Inspectors visited Garland Agviation on April 4 to check a complaint that a waste pit was being maintained near the company’s office and airstrip on Price Street. They found a pit containing about 80 cubic yards of waste, comprised mostly of empty containers of fungicide, herbicide, surfactant and other chemicals and evidence that some had been burned.

The garbage was in and near standing water—it is within 100 feet of a wetland that extends to a private duck pond—and many of the containers were still coated with chemical residue.

Tommy Goodwin, editor of the Lafayette County Press in Lewisville, Ark., was walking in the area when he “happened upon” the dump.

“I stepped out of the woods on the adjoining property, saw that 30 to 40 yards away and thought, ‘That isn’t right,’” Goodwin said.

Goodwin couldn’t gauge the scope of the dump from ground level, so he pulled up an aerial view of the site using Google Earth when he returned home. He noticed four areas of varying darkness he guessed were signs of previous dumping, burning and burying.

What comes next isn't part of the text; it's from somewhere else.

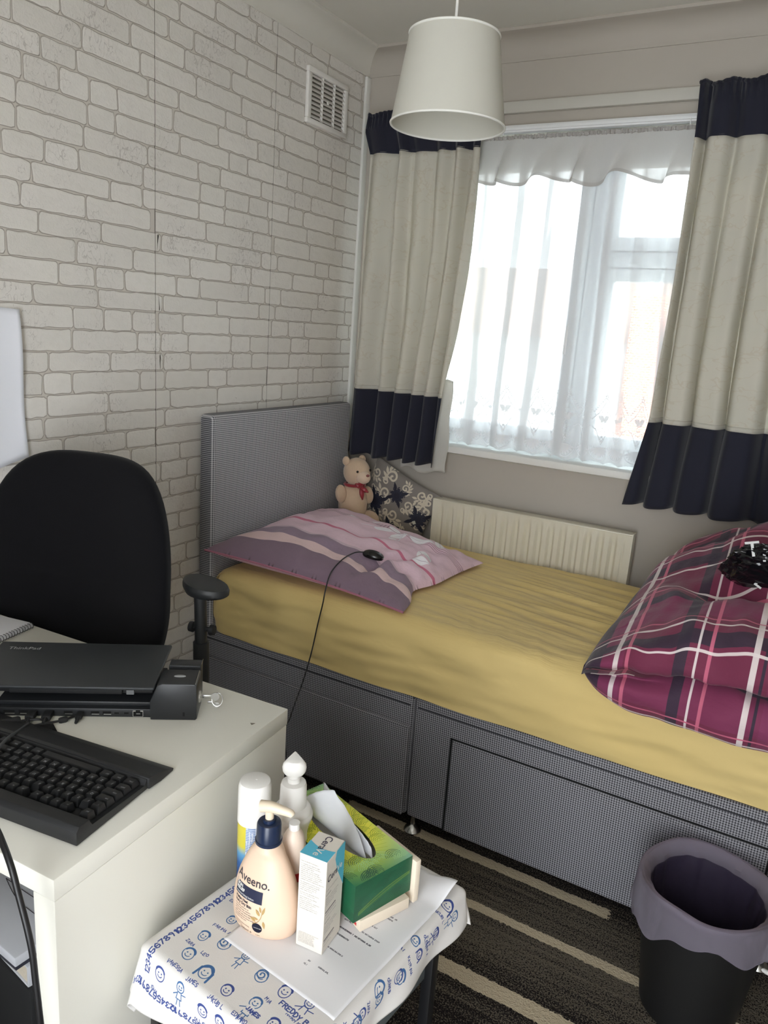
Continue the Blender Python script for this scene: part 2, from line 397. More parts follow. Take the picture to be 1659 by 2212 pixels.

The discovery moved Goodwin to file a complaint with ADEQ shortly after.

Inspectors from the ADEQ’s air, water and solid waste divisions determined the site violated state air quality and waste disposal laws.

According to the ADEQ report, Garland Agviation owner Ronny Rogers met the inspectors at the site and admitted to maintaining the dump and burning waste.

“Everything that’s in the pit was put there by an employee that I fired,” Rogers said Friday.

To comply with ADEQ and Arkansas State Plant Board regulations, Rogers said the company triple-rinses empty containers. The resulting material reportedly poses little threat to people or water.

“It’s not like the general public thinks,” Rogers said. “It’s just a clean container, probably cleaner really than household product stuff.”

ADEQ spokeswoman Katherine Benenati said the agency is working with Rogers to ensure the site has been properly cleaned. The agency has yet to decide whether to assess penalties, which can reach $10,000.